Skip the pictures. Reproduce all other material exactly.

___ SUPPLIED INFORMATION ___

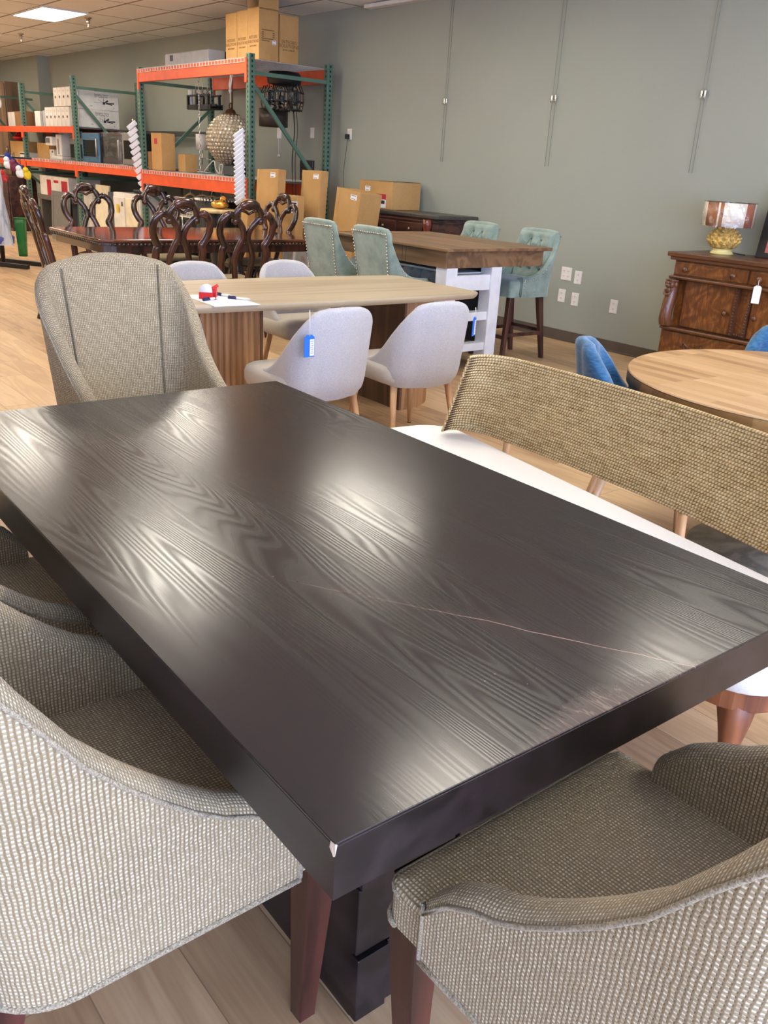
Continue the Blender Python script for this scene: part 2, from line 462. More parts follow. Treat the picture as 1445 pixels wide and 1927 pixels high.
# storefront on the right-hand side: piers, sill, header, panes
mb = MB()
mb.box(WX1,WX1+.15,WY0,WY1,0,.25); mb.box(WX1,WX1+.15,WY0,WY1,2.75,CH)
WINS = [(-5.6,-3.2),(-2.9,-.5),(-.2,2.2),(2.5,4.6)]
ed = [WY0]+[e for w in WINS for e in w]+[WY1]
for k in range(0, len(ed), 2): mb.box(WX1,WX1+.15,ed[k],ed[k+1],.25,2.75)
struct(mb.build('wall_right', M_wall))
n = N('clear_window_glass'); tr = n.node('ShaderNodeBsdfTransparent'); gl = n.node('ShaderNodeBsdfGlossy')
tr.inputs[0].default_value = (.95,.97,.97,1); gl.inputs['Roughness'].default_value = .02
mx = n.node('ShaderNodeMixShader'); mx.inputs[0].default_value = .06
n.l.new(tr.outputs[0], mx.inputs[1]); n.l.new(gl.outputs[0], mx.inputs[2]); n.l.new(mx.outputs[0], n.n['Material Output'].inputs[0])
M_pane = n.m
for i, (a, b) in enumerate(WINS):
    w = MB(); zs = (.25,2.75)
    w.box(WX1+.03,WX1+.09,a,a+.05,*zs); w.box(WX1+.03,WX1+.09,b-.05,b,*zs)
    w.box(WX1+.03,WX1+.09,a,b,.25,.31); w.box(WX1+.03,WX1+.09,a,b,2.69,2.75); w.box(WX1+.03,WX1+.09,(a+b)/2-.025,(a+b)/2+.025,*zs)
    fr = struct(w.build('window_%d' % (i+1), M_frame_al))
    g = MB(); g.add([(WX1+.06,a+.05,.31),(WX1+.06,b-.05,.31),(WX1+.06,b-.05,2.69),(WX1+.06,a+.05,2.69)], [(0,1,2,3)])
    g.build('pane', M_pane, fr)
    ld = bpy.data.lights.new('Daylight','AREA'); ld.shape = 'RECTANGLE'; ld.size = 2.5; ld.size_y = b-a
    ld.cycles.is_portal = True
    lo = bpy.data.objects.new('Daylight', ld); C.objects.link(lo); lo.location = (WX1+.13,(a+b)/2,1.5); lo.rotation_euler = (0,PI/2,0)
    lo.rotation_euler = (0, PI/2, 0)
# white picture rail strip under the ceiling edge, above the hooks
M_white = plain('white_paint', srgb(232,230,224), .45)
# ---------------------------------------------------------------- world + view
wd = bpy.data.worlds.new('World'); SC.world = wd; wd.use_nodes = True
wd.node_tree.nodes['Background'].inputs[0].default_value = (.50,.62,1.0,1)
wd.node_tree.nodes['Background'].inputs[1].default_value = SKY
vs = SC.view_settings; SC.display_settings.display_device = 'sRGB'
vs.view_transform = 'Standard'; vs.look = 'None'; vs.exposure = EXPO; vs.gamma = 1; vs.use_curve_mapping = False
SC.cycles.use_denoising = True
SC.cycles.max_bounces = 8; SC.cycles.diffuse_bounces = 5; SC.cycles.glossy_bounces = 4; SC.cycles.transmission_bounces = 6; SC.cycles.transparent_max_bounces = 12
SC.cycles.sample_clamp_indirect = 6.0; SC.cycles.caustics_reflective = False; SC.cycles.caustics_refractive = False
# ---------------------------------------------------------------- ceiling troffers
M_lens = emis('lit_lens', (1.0,.93,.80), LAMP)
M_trim = plain('white_light_trim', srgb(235,232,225), .5)
def ceiling_light(x, y, label):
    t = thing('ceiling_light', label, 'ceiling light', (x,y,CH), group='lit ceiling panels')
    f = MB()
    for a in ((-.61,.61,-.305,-.285),(-.61,.61,.285,.305),(-.61,-.59,-.285,.285),(.59,.61,-.285,.285)): f.box(*a,-.018,.0)
    f.build('frame', M_trim, t)
    g = MB(); g.box(-.59,.59,-.285,.285,-.012,-.004); g.build('diffuser', M_lens, t)
    return t
L0 = None
for ix, x in enumerate((-20.54,-16.88,-13.22,-9.57,-5.91,-2.25,1.41)):
    for iy, y in enumerate((4.685,2.735,.785,-1.165,-3.115,-5.065)):
        if (ix, iy) in ((5,2),(6,2),(4,3),(5,3),(6,3),(3,4),(4,4),(5,4),(6,4),(3,5),(4,5),(5,5),(6,5)): continue
        vis = (ix == 2 and iy == 0)
        lab = 'lit white rectangular ceiling panel above the storage racks at top left' if vis else 'lit white rectangular ceiling panel over the shop floor, beyond the picture edge'
        if L0 is None: L0 = ceiling_light(x, y, lab)
        else: copy_tree(L0, (x,y,CH), label=lab)
# sprinklers
M_brass = plain('chrome_brass', srgb(190,180,160), .3, .9)
def sprinkler(x, y, label):
    t = thing('sprinkler_head', label, 'sprinkler', (x,y,CH), group='ceiling sprinklers')
    a = MB(); a.lathe([(.0,0),(.045,0),(.045,-.012),(.02,-.02),(.0,-.02)], seg=16); a.build('escutcheon', M_brass, t)
    b = MB(); b.lathe([(.0,-.02),(.024,-.02),(.024,-.07),(.014,-.08),(.0,-.08)], seg=12); b.bar((-.018,0,-.075),(-.01,0,-.115),.006,.006); b.bar((.018,0,-.075),(.01,0,-.115),.006,.006)
    b.lathe([(0,-.115),(.024,-.115),(.024,-.12),(0,-.12)], seg=12); b.build('deflector', M_brass, t)
    return t
sprinkler(-13.02,5.14,'small metal sprinkler head beside the lit ceiling panel, nearer of two')
sprinkler(-15.9,5.16,'small metal sprinkler head farther left on the ceiling tiles')
# white fixture edge at top of the wall
t = thing('picture_rail', 'short white rail where the sage wall meets the ceiling', 'rail', (-8.2,WY1,CH))
r = MB(); r.box(-.55,.9,-.1,0,-.05,-.012); r.build('rail', M_white, t, bevel=.004)
# wall hooks on thin cords
M_cord = plain('clear_cord', srgb(120,124,114), .5)
M_chrome = plain('chrome', (.8,.8,.8), .15, 1.0)
HK = [(-7.40,-7.368,'left'),(-5.93,-5.888,'middle'),(-4.376,-4.345,'right')]
for a, b, w in HK:
    t = thing('picture_hook', {'left':'pair of small chrome hooks hanging on thin cords, leftmost on sage wall','middle':'pair of small chrome hooks hanging on thin cords, middle of the sage wall','right':'pair of small chrome hooks hanging on thin cords above the oak dresser'}[w], 'picture hook', (0,WY1,0))
    for k, x in enumerate((a,b)):
        c = MB(); c.tube([(x,-.014,CH-.002),(x-.0,-.014,1.56+.0*k)], .0017, 6); c.build('cord', M_cord, t)
        h = MB(); h.tube(spline([(x,-.015,2.165),(x,-.016,2.12),(x+.004,-.034,2.105),(x+.006,-.042,2.125)],5), .004, 8)
        h.box(x-.007,x+.007,-.022,-.009,2.13,2.165); h.build('hook', M_chrome, t)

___

RESULT OF THE EXERCISE:
Continue the Blender Python script for this scene: part 2, from line 462. More parts follow. Treat the picture as 1445 pixels wide and 1927 pixels high.
# storefront on the right-hand side: piers, sill, header, panes
mb = MB()
mb.box(WX1,WX1+.15,WY0,WY1,0,.25); mb.box(WX1,WX1+.15,WY0,WY1,2.75,CH)
WINS = [(-5.6,-3.2),(-2.9,-.5),(-.2,2.2),(2.5,4.6)]
ed = [WY0]+[e for w in WINS for e in w]+[WY1]
for k in range(0, len(ed), 2): mb.box(WX1,WX1+.15,ed[k],ed[k+1],.25,2.75)
struct(mb.build('wall_right', M_wall))
n = N('clear_window_glass'); tr = n.node('ShaderNodeBsdfTransparent'); gl = n.node('ShaderNodeBsdfGlossy')
tr.inputs[0].default_value = (.95,.97,.97,1); gl.inputs['Roughness'].default_value = .02
mx = n.node('ShaderNodeMixShader'); mx.inputs[0].default_value = .06
n.l.new(tr.outputs[0], mx.inputs[1]); n.l.new(gl.outputs[0], mx.inputs[2]); n.l.new(mx.outputs[0], n.n['Material Output'].inputs[0])
M_pane = n.m
for i, (a, b) in enumerate(WINS):
    w = MB(); zs = (.25,2.75)
    w.box(WX1+.03,WX1+.09,a,a+.05,*zs); w.box(WX1+.03,WX1+.09,b-.05,b,*zs)
    w.box(WX1+.03,WX1+.09,a,b,.25,.31); w.box(WX1+.03,WX1+.09,a,b,2.69,2.75); w.box(WX1+.03,WX1+.09,(a+b)/2-.025,(a+b)/2+.025,*zs)
    fr = struct(w.build('window_%d' % (i+1), M_frame_al))
    g = MB(); g.add([(WX1+.06,a+.05,.31),(WX1+.06,b-.05,.31),(WX1+.06,b-.05,2.69),(WX1+.06,a+.05,2.69)], [(0,1,2,3)])
    g.build('pane', M_pane, fr)
    ld = bpy.data.lights.new('Daylight','AREA'); ld.shape = 'RECTANGLE'; ld.size = 2.5; ld.size_y = b-a
    ld.cycles.is_portal = True
    lo = bpy.data.objects.new('Daylight', ld); C.objects.link(lo); lo.location = (WX1+.13,(a+b)/2,1.5); lo.rotation_euler = (0,PI/2,0)
    lo.rotation_euler = (0, PI/2, 0)
# white picture rail strip under the ceiling edge, above the hooks
M_white = plain('white_paint', srgb(232,230,224), .45)
# ---------------------------------------------------------------- world + view
wd = bpy.data.worlds.new('World'); SC.world = wd; wd.use_nodes = True
wd.node_tree.nodes['Background'].inputs[0].default_value = (.50,.62,1.0,1)
wd.node_tree.nodes['Background'].inputs[1].default_value = SKY
vs = SC.view_settings; SC.display_settings.display_device = 'sRGB'
vs.view_transform = 'Standard'; vs.look = 'None'; vs.exposure = EXPO; vs.gamma = 1; vs.use_curve_mapping = False
SC.cycles.use_denoising = True
SC.cycles.max_bounces = 8; SC.cycles.diffuse_bounces = 5; SC.cycles.glossy_bounces = 4; SC.cycles.transmission_bounces = 6; SC.cycles.transparent_max_bounces = 12
SC.cycles.sample_clamp_indirect = 6.0; SC.cycles.caustics_reflective = False; SC.cycles.caustics_refractive = False
# ---------------------------------------------------------------- ceiling troffers
M_lens = emis('lit_lens', (1.0,.93,.80), LAMP)
M_trim = plain('white_light_trim', srgb(235,232,225), .5)
def ceiling_light(x, y, label):
    t = thing('ceiling_light', label, 'ceiling light', (x,y,CH), group='lit ceiling panels')
    f = MB()
    for a in ((-.61,.61,-.305,-.285),(-.61,.61,.285,.305),(-.61,-.59,-.285,.285),(.59,.61,-.285,.285)): f.box(*a,-.018,.0)
    f.build('frame', M_trim, t)
    g = MB(); g.box(-.59,.59,-.285,.285,-.012,-.004); g.build('diffuser', M_lens, t)
    return t
L0 = None
for ix, x in enumerate((-20.54,-16.88,-13.22,-9.57,-5.91,-2.25,1.41)):
    for iy, y in enumerate((4.685,2.735,.785,-1.165,-3.115,-5.065)):
        if (ix, iy) in ((5,2),(6,2),(4,3),(5,3),(6,3),(3,4),(4,4),(5,4),(6,4),(3,5),(4,5),(5,5),(6,5)): continue
        vis = (ix == 2 and iy == 0)
        lab = 'lit white rectangular ceiling panel above the storage racks at top left' if vis else 'lit white rectangular ceiling panel over the shop floor, beyond the picture edge'
        if L0 is None: L0 = ceiling_light(x, y, lab)
        else: copy_tree(L0, (x,y,CH), label=lab)
# sprinklers
M_brass = plain('chrome_brass', srgb(190,180,160), .3, .9)
def sprinkler(x, y, label):
    t = thing('sprinkler_head', label, 'sprinkler', (x,y,CH), group='ceiling sprinklers')
    a = MB(); a.lathe([(.0,0),(.045,0),(.045,-.012),(.02,-.02),(.0,-.02)], seg=16); a.build('escutcheon', M_brass, t)
    b = MB(); b.lathe([(.0,-.02),(.024,-.02),(.024,-.07),(.014,-.08),(.0,-.08)], seg=12); b.bar((-.018,0,-.075),(-.01,0,-.115),.006,.006); b.bar((.018,0,-.075),(.01,0,-.115),.006,.006)
    b.lathe([(0,-.115),(.024,-.115),(.024,-.12),(0,-.12)], seg=12); b.build('deflector', M_brass, t)
    return t
sprinkler(-13.02,5.14,'small metal sprinkler head beside the lit ceiling panel, nearer of two')
sprinkler(-15.9,5.16,'small metal sprinkler head farther left on the ceiling tiles')
# white fixture edge at top of the wall
t = thing('picture_rail', 'short white rail where the sage wall meets the ceiling', 'rail', (-8.2,WY1,CH))
r = MB(); r.box(-.55,.9,-.1,0,-.05,-.012); r.build('rail', M_white, t, bevel=.004)
# wall hooks on thin cords
M_cord = plain('clear_cord', srgb(120,124,114), .5)
M_chrome = plain('chrome', (.8,.8,.8), .15, 1.0)
HK = [(-7.40,-7.368,'left'),(-5.93,-5.888,'middle'),(-4.376,-4.345,'right')]
for a, b, w in HK:
    t = thing('picture_hook', {'left':'pair of small chrome hooks hanging on thin cords, leftmost on sage wall','middle':'pair of small chrome hooks hanging on thin cords, middle of the sage wall','right':'pair of small chrome hooks hanging on thin cords above the oak dresser'}[w], 'picture hook', (0,WY1,0))
    for k, x in enumerate((a,b)):
        c = MB(); c.tube([(x,-.014,CH-.002),(x-.0,-.014,1.56+.0*k)], .0017, 6); c.build('cord', M_cord, t)
        h = MB(); h.tube(spline([(x,-.015,2.165),(x,-.016,2.12),(x+.004,-.034,2.105),(x+.006,-.042,2.125)],5), .004, 8)
        h.box(x-.007,x+.007,-.022,-.009,2.13,2.165); h.build('hook', M_chrome, t)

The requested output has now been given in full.